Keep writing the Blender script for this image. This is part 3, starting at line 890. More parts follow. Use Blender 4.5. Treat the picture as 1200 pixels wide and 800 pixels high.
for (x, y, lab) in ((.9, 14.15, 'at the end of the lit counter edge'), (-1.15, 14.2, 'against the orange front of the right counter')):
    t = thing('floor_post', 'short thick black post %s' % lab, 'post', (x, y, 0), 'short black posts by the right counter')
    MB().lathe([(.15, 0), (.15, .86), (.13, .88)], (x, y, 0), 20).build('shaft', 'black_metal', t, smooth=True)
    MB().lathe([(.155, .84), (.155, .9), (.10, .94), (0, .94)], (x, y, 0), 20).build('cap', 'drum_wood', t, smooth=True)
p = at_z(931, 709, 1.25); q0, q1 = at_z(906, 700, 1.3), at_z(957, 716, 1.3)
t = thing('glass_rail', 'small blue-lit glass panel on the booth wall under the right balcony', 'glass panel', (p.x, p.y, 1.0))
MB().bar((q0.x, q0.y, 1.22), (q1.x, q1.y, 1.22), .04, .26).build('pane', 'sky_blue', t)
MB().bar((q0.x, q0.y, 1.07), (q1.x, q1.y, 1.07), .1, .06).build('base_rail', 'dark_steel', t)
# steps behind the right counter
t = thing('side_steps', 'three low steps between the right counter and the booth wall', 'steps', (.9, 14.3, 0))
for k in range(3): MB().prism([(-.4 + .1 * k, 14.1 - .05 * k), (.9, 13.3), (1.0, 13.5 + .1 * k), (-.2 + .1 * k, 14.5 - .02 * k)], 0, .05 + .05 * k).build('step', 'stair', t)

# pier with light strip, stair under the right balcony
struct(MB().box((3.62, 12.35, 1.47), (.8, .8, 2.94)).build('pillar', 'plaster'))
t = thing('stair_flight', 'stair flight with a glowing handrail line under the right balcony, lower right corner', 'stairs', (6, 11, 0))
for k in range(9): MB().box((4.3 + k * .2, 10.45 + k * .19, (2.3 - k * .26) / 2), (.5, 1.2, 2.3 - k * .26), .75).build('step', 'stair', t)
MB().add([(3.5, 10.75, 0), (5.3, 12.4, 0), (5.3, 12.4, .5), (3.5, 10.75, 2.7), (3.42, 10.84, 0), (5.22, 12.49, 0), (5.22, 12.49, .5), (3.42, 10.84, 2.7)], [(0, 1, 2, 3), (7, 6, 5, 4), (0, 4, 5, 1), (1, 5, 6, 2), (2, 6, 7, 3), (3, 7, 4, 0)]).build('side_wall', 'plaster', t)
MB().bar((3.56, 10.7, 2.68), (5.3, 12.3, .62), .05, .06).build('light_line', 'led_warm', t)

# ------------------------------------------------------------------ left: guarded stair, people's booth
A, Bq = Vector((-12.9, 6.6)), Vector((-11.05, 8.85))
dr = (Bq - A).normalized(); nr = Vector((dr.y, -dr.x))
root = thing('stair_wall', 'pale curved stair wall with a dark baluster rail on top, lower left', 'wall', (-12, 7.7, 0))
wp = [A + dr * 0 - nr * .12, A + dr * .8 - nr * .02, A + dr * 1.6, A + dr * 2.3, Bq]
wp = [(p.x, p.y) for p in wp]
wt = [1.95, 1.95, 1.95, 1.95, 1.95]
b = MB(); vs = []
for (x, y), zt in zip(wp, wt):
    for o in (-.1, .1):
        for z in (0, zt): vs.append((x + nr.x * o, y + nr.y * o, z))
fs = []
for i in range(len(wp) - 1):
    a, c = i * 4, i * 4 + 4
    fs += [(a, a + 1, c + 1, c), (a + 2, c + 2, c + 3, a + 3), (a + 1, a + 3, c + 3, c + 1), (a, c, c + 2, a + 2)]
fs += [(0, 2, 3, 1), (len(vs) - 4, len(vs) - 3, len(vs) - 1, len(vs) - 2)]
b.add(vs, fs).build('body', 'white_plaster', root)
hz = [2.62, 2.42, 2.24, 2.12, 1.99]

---

◆ **Task objective**
Return the whole listing exactly, with every line included.

◆ **Problem solution**
Keep writing the Blender script for this image. This is part 3, starting at line 890. More parts follow. Use Blender 4.5. Treat the picture as 1200 pixels wide and 800 pixels high.
for (x, y, lab) in ((.9, 14.15, 'at the end of the lit counter edge'), (-1.15, 14.2, 'against the orange front of the right counter')):
    t = thing('floor_post', 'short thick black post %s' % lab, 'post', (x, y, 0), 'short black posts by the right counter')
    MB().lathe([(.15, 0), (.15, .86), (.13, .88)], (x, y, 0), 20).build('shaft', 'black_metal', t, smooth=True)
    MB().lathe([(.155, .84), (.155, .9), (.10, .94), (0, .94)], (x, y, 0), 20).build('cap', 'drum_wood', t, smooth=True)
p = at_z(931, 709, 1.25); q0, q1 = at_z(906, 700, 1.3), at_z(957, 716, 1.3)
t = thing('glass_rail', 'small blue-lit glass panel on the booth wall under the right balcony', 'glass panel', (p.x, p.y, 1.0))
MB().bar((q0.x, q0.y, 1.22), (q1.x, q1.y, 1.22), .04, .26).build('pane', 'sky_blue', t)
MB().bar((q0.x, q0.y, 1.07), (q1.x, q1.y, 1.07), .1, .06).build('base_rail', 'dark_steel', t)
# steps behind the right counter
t = thing('side_steps', 'three low steps between the right counter and the booth wall', 'steps', (.9, 14.3, 0))
for k in range(3): MB().prism([(-.4 + .1 * k, 14.1 - .05 * k), (.9, 13.3), (1.0, 13.5 + .1 * k), (-.2 + .1 * k, 14.5 - .02 * k)], 0, .05 + .05 * k).build('step', 'stair', t)

# pier with light strip, stair under the right balcony
struct(MB().box((3.62, 12.35, 1.47), (.8, .8, 2.94)).build('pillar', 'plaster'))
t = thing('stair_flight', 'stair flight with a glowing handrail line under the right balcony, lower right corner', 'stairs', (6, 11, 0))
for k in range(9): MB().box((4.3 + k * .2, 10.45 + k * .19, (2.3 - k * .26) / 2), (.5, 1.2, 2.3 - k * .26), .75).build('step', 'stair', t)
MB().add([(3.5, 10.75, 0), (5.3, 12.4, 0), (5.3, 12.4, .5), (3.5, 10.75, 2.7), (3.42, 10.84, 0), (5.22, 12.49, 0), (5.22, 12.49, .5), (3.42, 10.84, 2.7)], [(0, 1, 2, 3), (7, 6, 5, 4), (0, 4, 5, 1), (1, 5, 6, 2), (2, 6, 7, 3), (3, 7, 4, 0)]).build('side_wall', 'plaster', t)
MB().bar((3.56, 10.7, 2.68), (5.3, 12.3, .62), .05, .06).build('light_line', 'led_warm', t)

# ------------------------------------------------------------------ left: guarded stair, people's booth
A, Bq = Vector((-12.9, 6.6)), Vector((-11.05, 8.85))
dr = (Bq - A).normalized(); nr = Vector((dr.y, -dr.x))
root = thing('stair_wall', 'pale curved stair wall with a dark baluster rail on top, lower left', 'wall', (-12, 7.7, 0))
wp = [A + dr * 0 - nr * .12, A + dr * .8 - nr * .02, A + dr * 1.6, A + dr * 2.3, Bq]
wp = [(p.x, p.y) for p in wp]
wt = [1.95, 1.95, 1.95, 1.95, 1.95]
b = MB(); vs = []
for (x, y), zt in zip(wp, wt):
    for o in (-.1, .1):
        for z in (0, zt): vs.append((x + nr.x * o, y + nr.y * o, z))
fs = []
for i in range(len(wp) - 1):
    a, c = i * 4, i * 4 + 4
    fs += [(a, a + 1, c + 1, c), (a + 2, c + 2, c + 3, a + 3), (a + 1, a + 3, c + 3, c + 1), (a, c, c + 2, a + 2)]
fs += [(0, 2, 3, 1), (len(vs) - 4, len(vs) - 3, len(vs) - 1, len(vs) - 2)]
b.add(vs, fs).build('body', 'white_plaster', root)
hz = [2.62, 2.42, 2.24, 2.12, 1.99]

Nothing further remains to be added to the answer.